Fast and Efficient Beam Alignment for Terahertz Communication via Sensing DoA of Leaky Waves From Intermediate Frequency Ports

Abstract

Terahertz (THz) offers the availability of huge bandwidth to provide unprecedented data rate for the sixth-generation mobile communication and beyond. Since the narrow beam would be transmitted in the terminals to address severe path loss, THz beam alignment has been a source of significant overhead. The Direction of Arrival (DoA) sensed from a low-frequency band communication system could help fast beam alignment of THz communication. However, it is inefficient since it wastes hardware sources and requires exchange information between the sub-6 GHz and THz systems.
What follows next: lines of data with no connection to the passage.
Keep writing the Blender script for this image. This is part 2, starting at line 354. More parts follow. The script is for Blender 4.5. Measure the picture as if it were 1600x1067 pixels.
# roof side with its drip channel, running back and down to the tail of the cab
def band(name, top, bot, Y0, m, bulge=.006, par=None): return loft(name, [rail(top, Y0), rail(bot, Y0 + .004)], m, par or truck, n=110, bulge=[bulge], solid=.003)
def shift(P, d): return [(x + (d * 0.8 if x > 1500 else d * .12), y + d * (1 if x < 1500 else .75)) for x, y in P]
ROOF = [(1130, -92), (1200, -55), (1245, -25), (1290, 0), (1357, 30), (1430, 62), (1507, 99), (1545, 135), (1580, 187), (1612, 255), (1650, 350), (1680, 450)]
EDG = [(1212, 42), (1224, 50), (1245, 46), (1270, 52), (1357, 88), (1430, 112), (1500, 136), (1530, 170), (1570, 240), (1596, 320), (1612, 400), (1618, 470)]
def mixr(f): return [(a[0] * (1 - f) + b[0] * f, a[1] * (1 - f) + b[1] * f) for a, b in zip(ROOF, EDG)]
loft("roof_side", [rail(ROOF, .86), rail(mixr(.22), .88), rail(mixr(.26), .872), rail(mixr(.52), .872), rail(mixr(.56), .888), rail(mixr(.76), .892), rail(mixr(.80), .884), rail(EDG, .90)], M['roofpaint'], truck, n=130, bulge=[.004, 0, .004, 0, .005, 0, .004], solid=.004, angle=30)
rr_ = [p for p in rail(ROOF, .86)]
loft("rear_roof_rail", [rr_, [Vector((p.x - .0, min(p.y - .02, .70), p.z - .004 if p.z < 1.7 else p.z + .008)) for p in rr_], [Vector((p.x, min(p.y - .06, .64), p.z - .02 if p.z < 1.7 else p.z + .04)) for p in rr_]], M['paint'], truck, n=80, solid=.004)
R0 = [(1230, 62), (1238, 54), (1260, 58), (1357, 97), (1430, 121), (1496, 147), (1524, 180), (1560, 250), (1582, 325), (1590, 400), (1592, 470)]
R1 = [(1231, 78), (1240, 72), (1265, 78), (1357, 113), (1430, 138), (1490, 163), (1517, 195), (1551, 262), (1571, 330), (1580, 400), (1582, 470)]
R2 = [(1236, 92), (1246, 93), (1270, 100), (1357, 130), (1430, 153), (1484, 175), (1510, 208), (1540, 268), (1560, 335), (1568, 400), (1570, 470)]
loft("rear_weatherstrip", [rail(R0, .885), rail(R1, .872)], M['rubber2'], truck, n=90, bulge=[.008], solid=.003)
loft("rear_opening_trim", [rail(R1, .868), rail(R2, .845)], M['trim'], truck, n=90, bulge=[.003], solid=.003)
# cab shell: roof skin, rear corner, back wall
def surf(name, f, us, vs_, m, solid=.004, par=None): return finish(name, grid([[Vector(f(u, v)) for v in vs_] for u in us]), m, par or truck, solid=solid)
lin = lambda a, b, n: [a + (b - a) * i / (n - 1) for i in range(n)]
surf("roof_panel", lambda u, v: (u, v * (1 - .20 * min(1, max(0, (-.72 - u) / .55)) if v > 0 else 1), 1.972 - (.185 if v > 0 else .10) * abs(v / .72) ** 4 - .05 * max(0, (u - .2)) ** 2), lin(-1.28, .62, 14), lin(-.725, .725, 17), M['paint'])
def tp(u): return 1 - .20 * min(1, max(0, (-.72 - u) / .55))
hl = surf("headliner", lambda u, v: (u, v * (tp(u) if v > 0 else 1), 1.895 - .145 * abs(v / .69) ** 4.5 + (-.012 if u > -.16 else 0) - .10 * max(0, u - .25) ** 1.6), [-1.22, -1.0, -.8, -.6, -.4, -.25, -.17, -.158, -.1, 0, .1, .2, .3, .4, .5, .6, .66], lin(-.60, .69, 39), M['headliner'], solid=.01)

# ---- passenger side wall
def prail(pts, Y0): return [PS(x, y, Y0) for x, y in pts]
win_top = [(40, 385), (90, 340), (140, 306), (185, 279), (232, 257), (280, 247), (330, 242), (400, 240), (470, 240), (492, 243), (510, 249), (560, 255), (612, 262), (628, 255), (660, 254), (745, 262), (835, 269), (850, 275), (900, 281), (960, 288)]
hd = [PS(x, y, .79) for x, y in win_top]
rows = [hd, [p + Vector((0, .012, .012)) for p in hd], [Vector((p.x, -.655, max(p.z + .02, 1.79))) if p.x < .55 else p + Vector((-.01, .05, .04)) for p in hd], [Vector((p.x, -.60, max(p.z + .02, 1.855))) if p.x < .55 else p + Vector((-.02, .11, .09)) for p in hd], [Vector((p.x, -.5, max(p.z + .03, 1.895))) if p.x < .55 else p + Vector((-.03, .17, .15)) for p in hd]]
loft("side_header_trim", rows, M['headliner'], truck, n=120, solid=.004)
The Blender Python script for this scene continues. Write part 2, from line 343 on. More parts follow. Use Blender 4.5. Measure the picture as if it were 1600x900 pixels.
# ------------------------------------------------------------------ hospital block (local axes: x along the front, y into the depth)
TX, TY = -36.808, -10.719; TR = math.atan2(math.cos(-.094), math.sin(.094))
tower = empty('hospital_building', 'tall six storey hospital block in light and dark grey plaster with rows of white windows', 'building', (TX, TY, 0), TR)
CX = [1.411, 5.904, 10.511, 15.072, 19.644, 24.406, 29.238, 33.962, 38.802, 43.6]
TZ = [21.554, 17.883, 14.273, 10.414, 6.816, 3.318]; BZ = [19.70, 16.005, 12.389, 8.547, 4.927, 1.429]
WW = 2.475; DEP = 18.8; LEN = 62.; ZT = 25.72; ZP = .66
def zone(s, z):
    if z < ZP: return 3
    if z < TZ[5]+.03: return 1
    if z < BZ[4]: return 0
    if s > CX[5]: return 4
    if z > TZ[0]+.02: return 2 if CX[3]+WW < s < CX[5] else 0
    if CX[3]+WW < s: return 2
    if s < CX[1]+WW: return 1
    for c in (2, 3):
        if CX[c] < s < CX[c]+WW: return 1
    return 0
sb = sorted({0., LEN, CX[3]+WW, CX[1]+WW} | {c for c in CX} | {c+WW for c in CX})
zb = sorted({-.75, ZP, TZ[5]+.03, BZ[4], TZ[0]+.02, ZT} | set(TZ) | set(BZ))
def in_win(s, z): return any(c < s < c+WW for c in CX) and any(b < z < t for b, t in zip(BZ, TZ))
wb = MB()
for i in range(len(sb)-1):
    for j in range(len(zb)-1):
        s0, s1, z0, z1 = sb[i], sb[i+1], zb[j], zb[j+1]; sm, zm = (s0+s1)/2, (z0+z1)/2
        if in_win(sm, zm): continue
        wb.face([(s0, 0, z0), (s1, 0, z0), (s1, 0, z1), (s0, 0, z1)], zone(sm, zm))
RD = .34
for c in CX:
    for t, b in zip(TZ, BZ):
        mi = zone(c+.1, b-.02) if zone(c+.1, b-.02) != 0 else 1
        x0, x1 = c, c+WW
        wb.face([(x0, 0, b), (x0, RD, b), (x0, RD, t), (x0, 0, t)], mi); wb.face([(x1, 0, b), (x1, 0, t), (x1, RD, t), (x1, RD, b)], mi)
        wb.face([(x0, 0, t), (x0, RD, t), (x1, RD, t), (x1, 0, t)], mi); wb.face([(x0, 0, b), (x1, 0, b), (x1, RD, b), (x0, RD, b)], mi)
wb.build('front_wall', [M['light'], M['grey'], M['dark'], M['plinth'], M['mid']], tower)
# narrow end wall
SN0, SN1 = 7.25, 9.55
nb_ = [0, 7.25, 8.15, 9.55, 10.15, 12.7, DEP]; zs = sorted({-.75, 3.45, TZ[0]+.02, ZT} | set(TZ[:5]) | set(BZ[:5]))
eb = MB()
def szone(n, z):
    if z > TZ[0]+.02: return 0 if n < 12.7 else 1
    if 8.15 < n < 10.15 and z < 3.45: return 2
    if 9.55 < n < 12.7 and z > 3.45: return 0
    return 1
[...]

In this article, based on the spatial similarity of the intermediate frequency (IF) channel and THz channel, a THz communication system is designed by sensing the DoA of the leaky waves from IF ports of the classical superheterodyne communication structure to aid the THz beam alignment, in which the IF part is controlled by a switching network. It is fast and efficient, since the DoA is employed and no additional communication baseband is used. Compared to the conventional beam alignment methods, the proposed shows well performance on accuracy, reactiveness and overhead, especially in scenarios for limited channel measurement as well as massive multiple-input multiple-output which are regular in THz communication.